When the stain is dry, it is time for coating it with tough epoxy. Rig up some sort of clean cover to keep dust from landing on it while it is setting.

Prop it up on some pieces of scrap wood or something, not too close to its edges. If the stands are too close to any of the edges, they will become glued to the body. Prepare enough 50/50 pour-on epoxy to cover it, being sure to mix it very well. Follow the instructions supplied by the maker to the letter. Pour it on liberally, and let it drip all over the place.

Once it is hardened (about a day), clip off the drips from the underside with end cutters. If the finish is too high-gloss for you, you can now buff it with steel wool, or sand it with very fine emery cloth (e.g., 600 grit). A satin finish will show fingerprints less than the super shiny high-gloss finish.

Step 24: Assemble Your Keyboard.

Once again, plug in all the keys and see if they all fit and work with the now finished body over them. If not, do more sanding.
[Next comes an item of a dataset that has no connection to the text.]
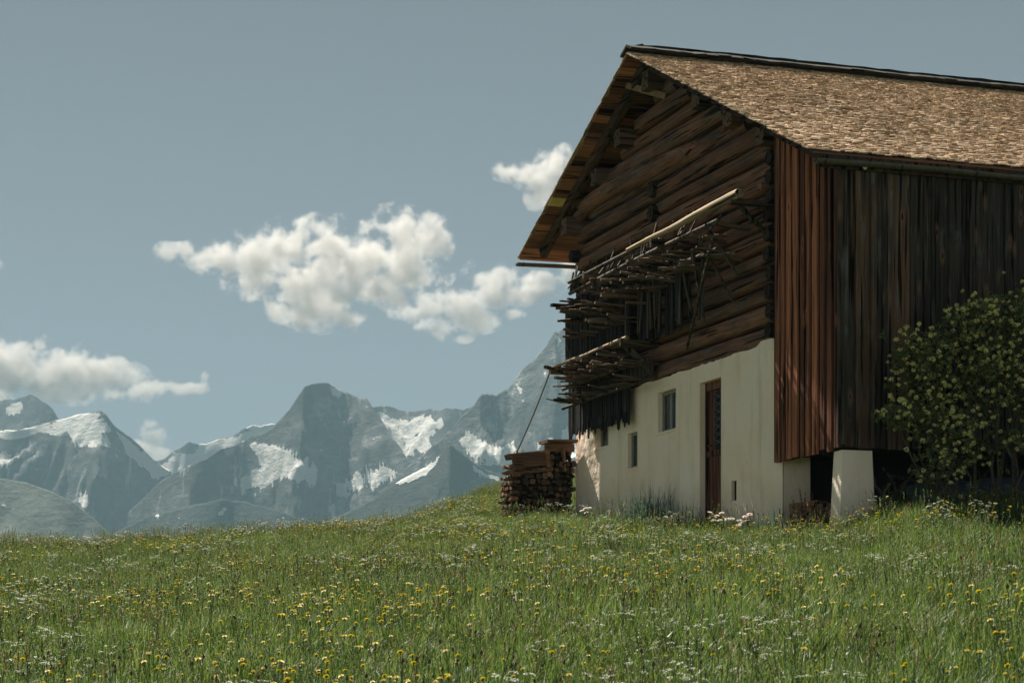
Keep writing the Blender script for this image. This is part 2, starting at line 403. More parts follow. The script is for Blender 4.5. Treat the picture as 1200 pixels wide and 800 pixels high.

Solder the caps lock wire (whose other end you soldered onto the control board previously) onto the LED leads of the CAPS LOCK key, and tape or glue it down to the guts (see photo) so it won't get hung up on any other keys. Be sure to get the polarity right. Plug the USB cable into a computer and try it out to make sure it works.

If everything fits and works, make sure the guts are well seated in the body and with it upside down and resting on its body (not on the keys), apply a few dabs of Sugru to the corners of the bottom surface of the guts to glue it into the body (see photo). This will hold well, and is easily removed with a sharp knife if necessary. You might wish to use some screws if you anticipate taking the keyboard apart. Also use the Sugru (not hot glue, as I did) to hold the USB wire in place and route it out through the groove you made.

Finally, trace out the shape of the body onto a suitable piece of felt or fleece with chalk, and cut it to fit well. Attach it to the undersurface with Scotch double-sided tape. You're finished!